Is Success Skill or Luck?
In a NASA astronaut selection process for 11 spots out of 18,300 applicants, simulations show a startling reality. If you model the selection criteria as 95% skill and 5% luck:
- The Winners are Lucky: The 11 selected astronauts had an average luck score of 94.7 out of 100.
- The Swap: 9 or 10 of the 11 people selected would be different if luck were removed from the equation.
- Skill is the Floor: To even be in the conversation, you need to be in the top 0.1% of skill.
At the elite level, everyone has “maxed out” their skill, making the variance in skill negligible. This turns a tiny 5% luck factor into the primary tie-breaker. You can watch the full breakdown here.
Preparation meets Opportunity
If luck plays that important role in success, how to be more lucky?
Luck is when Preparation meets Opportunity.
- Preparation is the Build: It’s the late-night coding sessions, the deep market research, and the constant iteration on your MVP. It’s building a foundation of resilience and domain expertise when the market doesn’t even know you exist.

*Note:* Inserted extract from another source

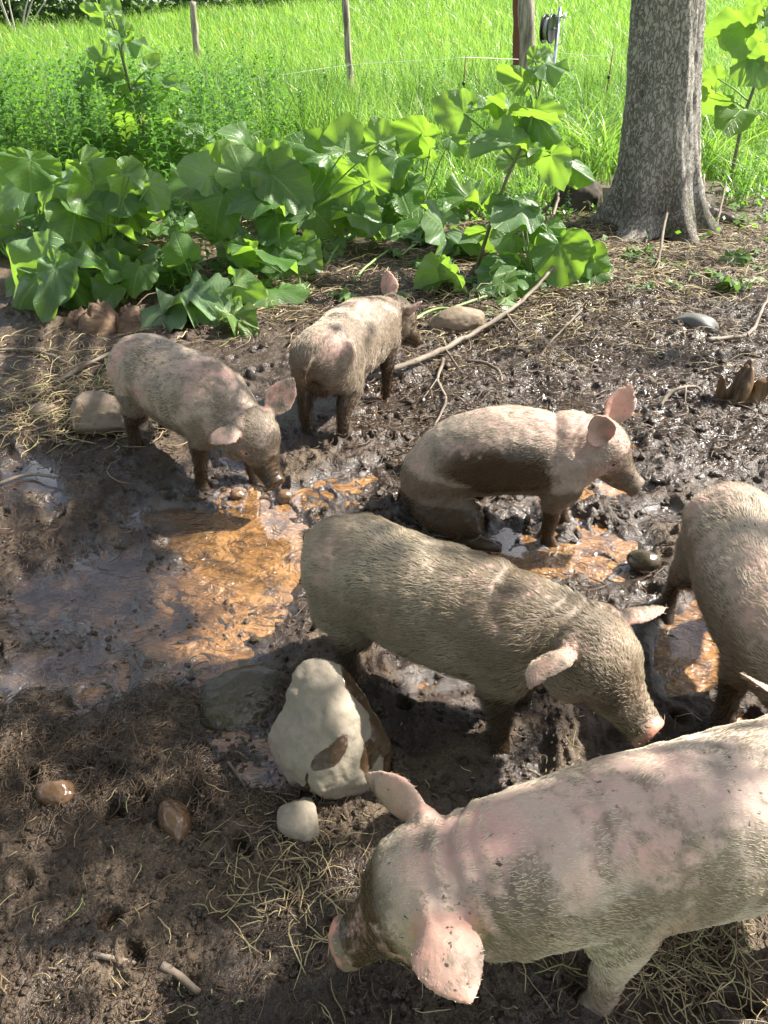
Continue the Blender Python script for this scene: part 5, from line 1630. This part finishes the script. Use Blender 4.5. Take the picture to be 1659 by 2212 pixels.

- Opportunity is the Hustle: It isn’t just a lucky break; it’s about active participation. It means sending the 100th cold email, pitching to skeptical investors, and facing rejection often. The more doors you knock on, the higher the probability that one will eventually open.
When the discipline of building meets the persistence of the hustle, it looks like an “overnight success” to the outside world.
Three ways to be a “luckier” entrepreneur:
- Ship daily. The more you ship, the more surface area you create for luck to strike. High velocity equals high probability.
- Build in public. Sharing your journey, your wins, and your failures attracts the right co-founders, investors, and early adopters.
- Keep your “stack” ready. A polished deck, a working demo, and a clear vision statement remove friction for the next big opportunity.
Luck is not a miracle. It is readiness with timing.
Make the build a habit, keep knocking on doors, and give luck a bigger target to hit.